Déjà vu at the Castle
BY MICHAEL PIERSE
Today, Thursday 4 July's negotiations at Hillsborough Castle, called at the behest of UUP leader David Trimble, have a great deal more to do with the Six-County Assembly elections next year than with current sectarian violence on the streets of Belfast.
Mirroring the Weston Park negotiations of exactly one year ago, the UUP leader, in a bid to outflank the DUP, will be yet again attempting to create a crisis around the IRA, this time in relation to unfounded allegations of republican involvement in the Castlereagh RUC barracks raid on St Patrick's Day; and about Colombia.
Gerry Adams told the inaugural dinner for Alex Maskey's mayoralty, on Saturday 29 June, that the response from republicans will be the same:
"I want to repeat again tonight what I said last July in London, that I am totally committed to playing a leadership role in bringing a permanent end to political conflict on our island, including the end of physical force republicanism."

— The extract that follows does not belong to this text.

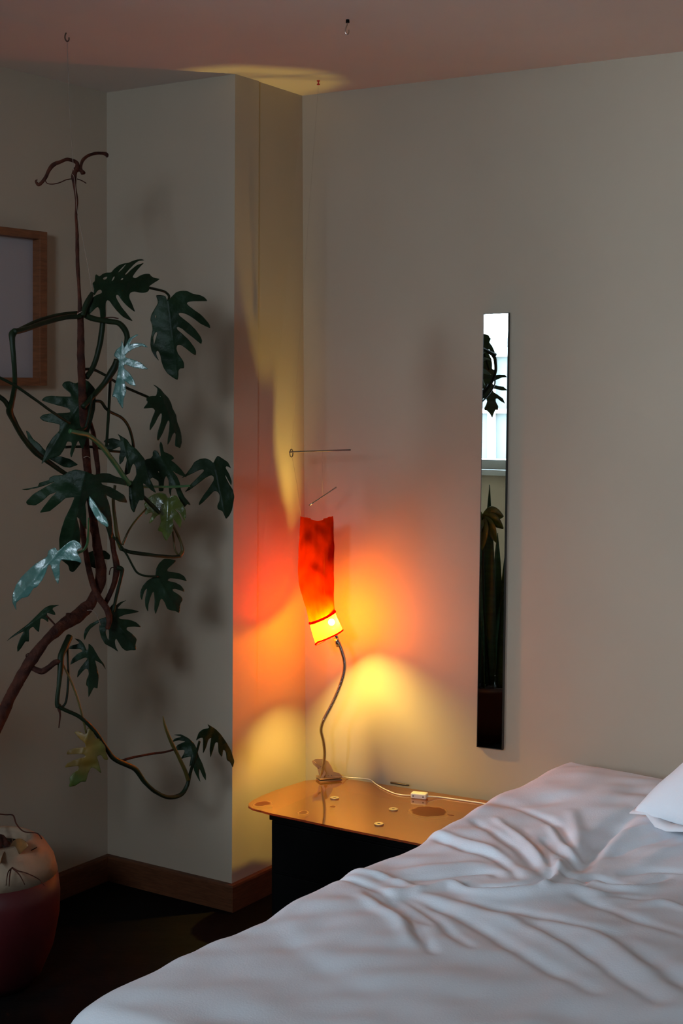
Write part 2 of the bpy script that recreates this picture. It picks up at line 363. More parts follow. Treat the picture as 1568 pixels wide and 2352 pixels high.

Trimble was advised at a recent internal UUP meeting to avoid the antics that marginalised the UUP at last year's Weston Park Summit. At the time he insisted only one issue - IRA decommissioning - was up for discussion. All the other parties disagreed and Trimble's demands were unceremoniously dropped.
Meanwhile, following the banning by the Parades Commission of yet another parade from the Garvaghy Road, the British Secretary of State, John Reid, held talks with the UDA's Johnny Adair, John White and 18 other representatives of the Loyalist Commission, an umbrella group for loyalist death squads, unionist politicians and church leaders. The same organisation launched the much derided "no first strike" policy recently.
As we enter the height of the Orange Order marching season, many nationalists are bracing themselves for an escalation of loyalist sectarian violence.